La herencia de Rosario

Texto: José Reveles / A dónde van los desaparecidos

Fotografía:

17 de abril de 2022

 

Rosario Ibarra se las ingeniaba para ingresar a la prisión del Campo Militar Número Uno y hacer sonar con suficiente volumen un audiocasete con las canciones preferidas de su hijo Jesús, a quien la fuerza pública aprehendió y mantuvo en prisión clandestina desde abril de 1975, con la esperanza que las escuchara y supiera que lo andaba buscando.

Rosario Ibarra se convirtió en la sombra incómoda del presidente Luis Echeverría, a quien se le apareció en 37 ocasiones en actos públicos para exigirle la presentación con vida de su hijo Jesús Piedra Ibarra, integrante de la Liga Comunista 23 de Septiembre quien, como otros cientos de jóvenes mexicanos, optó por la lucha armada para derrocar a los regímenes autoritarios de la era priísta.

Rosario Ibarra buscó hasta encontrar a Miguel Nassar Haro cuando era el titular de la Dirección Federal de Seguridad y de la Brigada Blanca, órganos represores del gobierno, cuyos elementos tenían permiso para capturar en cualquier circunstancia, nunca presentar ante un Ministerio Público, encerrar en cárceles clandestinas, torturar, matar o desaparecer a los disidentes, fueran armados o luchadores civiles. Nassar gozó con hacerle a ella y a su hija Claudia un cruel espectáculo: desparramó sobre su escritorio fotografías de jóvenes guerrilleros abatidos y con los cuerpos acribillados y sangrantes para que vieran si entre ese cúmulo de víctimas del autoritarismo extremo aparecía Jesús. Él sabía que no lo hallarían, pero quería que vieran a esos muertos.

 

 

Rosario Ibarra se ganó la simpatía por su causa justa en la búsqueda de cientos de detenidos-desaparecidos de manera forzada en México y obtuvo la confianza de miembros del Estado Mayor Presidencial que le informaban de la agenda diaria del presidente Echeverría. Ella también haría llegar el clamor por el destino de los jóvenes desaparecidos a los siguientes cuatro presidentes por lo menos. Un alto mando le entregó decenas de páginas con la transcripción de las intervenciones telefónicas que hacía el gobierno de José López Portillo a empresarios, dirigentes de partidos de oposición, periodistas, activistas sociales cuando, en vez de enviar el espionaje diario a la trituradora, como le ordenó el mandatario, se los confió a la Doña y ella me entregó las hojas para publicar esa evidencia persecutoria en Proceso en 1977.
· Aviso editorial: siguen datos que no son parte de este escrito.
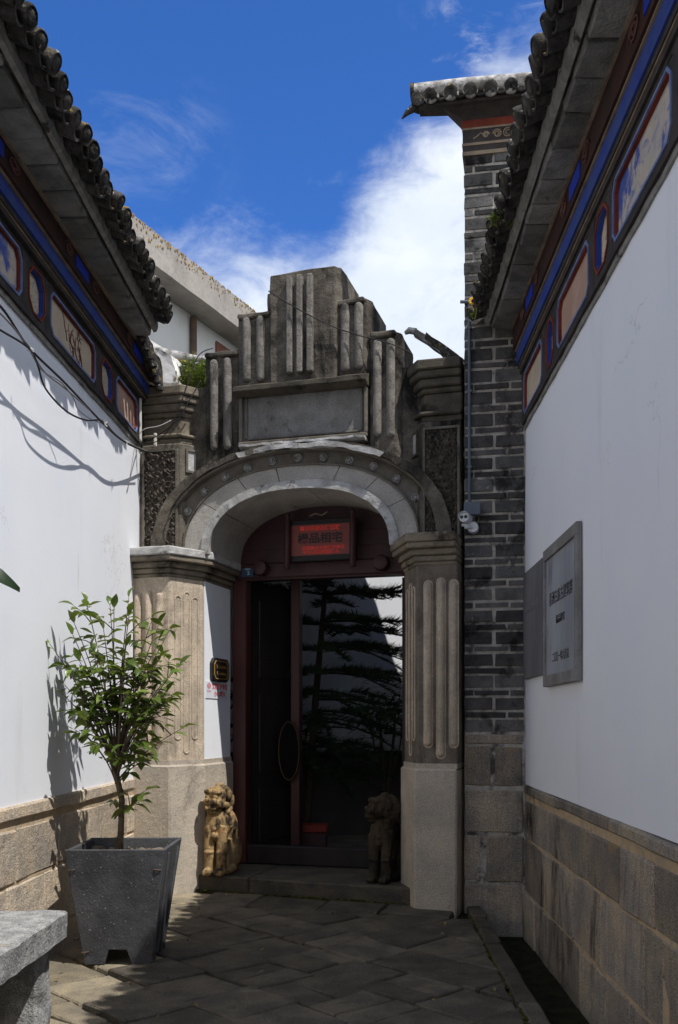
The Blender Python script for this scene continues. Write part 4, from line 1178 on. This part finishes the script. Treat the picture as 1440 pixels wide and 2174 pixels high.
def weed(name, label, loc, n, spread, hgt, m, seed, cat='weed', leafL=.035):
    t_ = thing(name, label, cat, loc); r = random.Random(seed); b = B(); s_ = B()
    for q in range(n):
        a = r.uniform(0, 2 * math.pi); rr_ = spread * math.sqrt(r.random()); h_ = hgt * r.uniform(.45, 1) * (1 - .4 * rr_ / spread)
        base = Vector((math.cos(a) * rr_ * .5, math.sin(a) * rr_ * .5, 0)); tip = Vector((math.cos(a) * rr_, math.sin(a) * rr_, h_))
        s_.tube([base, (base + tip) / 2, tip], .002, 4)
        for w in range(9):
            p = base.lerp(tip, r.uniform(.35, 1)); d = Vector((r.uniform(-1, 1), r.uniform(-1, 1), r.uniform(.0, 1)))
            lf = leaf_mesh(r.randint(0, 99), leafL, leafL * .4); lf.bm.transform(leaf_on(p, d, r)); me = lf.mesh('l', None); b.bm.from_mesh(me); bpy.data.meshes.remove(me)
    s_.build('stalks', 'fern', t_); b.build('foliage', m, t_, kind='stuff')
    return t_


weed('weed_clump', 'yellow green weed clump growing on the left gate pier', gate_world(.49, -.12, 4.39), 90, .21, .40, 'fern', 2)
weed('eave_weed', 'dark green fern hanging at the right eave below the pier cap', (.90, 6.02, 4.66), 26, .10, .09, 'leaf', 6, leafL=.04)
FLW = weed('eave_flower', 'yellow flower growing from the right eave beside the conduit', (.86, 7.22, 4.58), 5, .04, .10, 'fern', 9, 'flower', .02)
b = B()
for q in range(8):
    a = q * math.pi / 4; b.ball((.02 * math.cos(a) - .02, -.01, .13 + .02 * math.sin(a)), (.012, .006, .012), 6, 4)
b.build('petals', 'flower', FLW)

# broken upturned roof tail to the right of the parapet
TL = thing('roof_tail', 'broken upturned roof tail of stacked tiles rising beside the brick pier', 'roof tail', gate_world(2.80, -.40, 4.38), GR)
rr = random.Random(12)
pts = [(-.42, .46), (-.25, .33), (-.10, .20), (.08, .08)]
for i, (dx, dz, L, w) in enumerate(((0, 0, 1, .05), (.10, -.055, .85, .06), (.16, -.12, .72, .07), (.24, -.19, .55, .08))):
    P = [(x + dx, rr.uniform(-.01, .01), zz + dz) for x, zz in pts][0:4]
    b = B()
    rg = []
    for (x, yv, zz) in P: rg.append([(x, yv - w, zz - .02), (x, yv + w, zz - .02), (x + .02, yv + w, zz + .025), (x + .02, yv - w, zz + .025)])
    b.loft(rg); b.rough(.012, 12, 2, i); b.build('tile_course', 'tile_white' if i == 0 else 'tile', TL)
B().tube([(-.40, 0, .47), (-.46, 0, .485), (-.50, 0, .465)], [.03, .03, .015], 8).build('tail_tip', 'tile_white', TL)
b = B(); b.extr_y([(-.18, -.02), (.2, -.02), (.2, .12), (.05, .10), (-.08, .16), (-.2, .1)], -.10, .12); b.rough(.02, 9, maxlen=.07); b.build('tail_base', 'tile', TL)

# ------------------------------------------------------------------ services on the pier
PF = lambda x, o, z: BP.matrix_world @ Vector((x, -o, z))
bpy.context.view_layer.update()
CD = thing('conduit', 'thin grey blue conduit running down the brick pier', 'conduit', PF(-.43, .02, 3.20), rad(-10))
B().tube([(0, 0, 0), (0, 0, 1.60)], .012, 8).build('pipe', 'conduit', CD)
B().tube([(-.07, 0, 1.62), (.0, -.01, 1.61), (.12, 0, 1.63)], .014, 8).build('elbow_pipe', 'conduit', CD)
for zz in (.3, .9, 1.4): B().box(-.02, .02, -.014, .02, zz, zz + .015).build('clip', 'conduit', CD)
JB = thing('junction_box', 'grey blue junction box at the foot of the conduit', 'junction box', PF(-.405, .045, 3.13), rad(-10))
B().box(-.062, .062, -.03, .05, -.01, .085).bevel(.006).build('box_body', 'conduit', JB)
B().box(-.064, .064, -.036, -.031, -.012, .087).bevel(.003).build('cover', 'conduit', JB)
C1 = thing('security_camera', 'white twin lens security camera aimed at the alley under the junction box', 'camera', PF(-.455, .10, 3.085), rad(-22), 'security cameras on the brick pier')
smooth_by_angle(B().lathe([(.036, -.05), (.040, -.045), (.040, .06), (.034, .07)], 20, axis='y').build('camera_body', 'camwhite', C1))
for x in (-.017, .016): B().lathe([(.004, -.056), (.012, -.055), (.014, -.049)], 14, (x, 0, .002), 'y').build('lens', 'black', C1)
b = B(); b.extr_y([(.044 * math.cos(a), .044 * math.sin(a)) for a in [math.pi * q / 10 for q in range(11)]] + [(.041 * math.cos(a), .041 * math.sin(a)) for a in [math.pi * q / 10 for q in range(10, -1, -1)]], -.065, .05); b.build('sunshield', 'camwhite', C1)
B().tube([(0, .05, .0), (.02, .10, .03), (.03, .12, .04)], .012, 8).build('bracket', 'camwhite', C1)
B().tube([(.03, .10, .02), (.075, .10, .04), (.085, .09, .0), (.06, .09, -.04), (.03, .09, -.03)], .003, 6).build('camera_cable', 'cablegrey', C1)
C2 = thing('security_camera', 'white round security camera turned left, lower of the two', 'camera', PF(-.40, .055, 3.02), rad(-10), 'security cameras on the brick pier')
smooth_by_angle(B().lathe([(.030, -.018), (.040, -.022), (.044, -.012), (.044, .05)], 22, axis='y').build('camera_base', 'camwhite', C2))
B().lathe([(.004, -.012), (.031, -.014), (.031, .0)], 20, axis='y').build('recess', 'conduit', C2)
B().tube([(0, -.02, 0), (-.035, -.05, -.006), (-.06, -.06, -.01)], [.008, .010, .012], 8).build('camera_arm', 'camwhite', C2)
B().lathe([(.004, -.03), (.012, -.028), (.012, .02)], 12, (-.055, -.05, .012), 'x').build('lens', 'camwhite', C2)

# white pipe at the end of the left wall
WP = thing('white_pipe', 'slim white pipe at the end of the left frieze', 'pipe', gate_world(.12, .24, 3.90), GR)
B().tube([(0, 0, 0), (0, 0, .48), (.01, -.01, .52), (.05, .02, .53), (.08, .10, .51)], .013, 8).build('pipe', 'whitepipe', WP)
B().tube([(.13, .02, -.05), (.13, .02, .06)], .016, 8).build('pipe_stub', 'whitepipe', WP)

# ------------------------------------------------------------------ cables
def lw(px, py, o):
    """place on the sheet parallel to the left wall, o metres off it, seen at photograph pixel (px, py)"""
    d = (2.131 - o) / (.0225 - (px - 770) / 2000)
    return at(px, py, d)


def cable(name, label, pts, r, m):
    P = [Vector(p) for p in pts]
    # Catmull-Rom
    out_ = []
    for i in range(len(P) - 1):
        p0, p1, p2, p3 = P[max(i - 1, 0)], P[i], P[i + 1], P[min(i + 2, len(P) - 1)]
        for q in range(6):
            t = q / 6
            out_.append(.5 * ((2 * p1) + (p2 - p0) * t + (2 * p0 - 5 * p1 + 4 * p2 - p3) * t * t + (3 * p1 - p0 - 3 * p2 + p3) * t ** 3))
    out_.append(P[-1])
    c = out_[0].copy()
    b = B(); b.tube([p - c for p in out_], r, 6)
    return b.build(name, m, None, True, loc=c, label=label, cat='cable', group='cables strung along the left wall')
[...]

Rosario Ibarra exhibió en Naciones Unidas, en Amnistía Internacional y en otras instancias foráneas los testimonios sobre desaparecidos vistos con vida en el Campo Militar Número Uno y otros centros de reclusión. Su lucha logró que vivieran otra vez en libertad por lo menos 157 ex desaparecidos, arrancó de prisión a más de dos mil presos políticos, mientras otros tantos dejaron de ser perseguidos y retornaran a México más de 50 exiliados. Todo ello propiciado durante una huelga de hambre en la catedral metropolitana en tiempos de López Portillo.

Rosario Ibarra acompañó a las luchas zapatistas, recibió la bandera nacional de manos del subcomandante Marcos en agosto de 1994, viajó junto a enviados del EZLN por varios países y recabó fondos para ese ejército de armas en reposo y sus municipios autónomos.

 

 

Rosario Ibarra con su lucha incansable propició cambios en el país. Sin su concurso viviríamos en circunstancias más deplorables de violencia, de marginación y desigualdad. Recuerdo que el obispo Sergio Méndez Arceo, obispo de Cuernavaca, le aconsejaba apaciguarse y llevar sus reclamos justos con serenidad, pero su carácter nunca podría amoldarse a ese tono. Ella es auténtica subida en hombros de los trabajadores alzando la mano izquierda frente al balcón de Palacio Nacional; ella es genuina en su ayuno hasta arrancar la amnistía lópezportillista. Por ello su intransigencia activa, su luchar sin odio, su rechazo a cualquier doblez moral, su reivindicación de las luchas de cientos de mexicanos que buscaban cambiar el rostro de este país nos animan a seguir la huella que deja su memoria y nos dejan una tarea: honrar el sentido de dignidad que sembró en este mundo.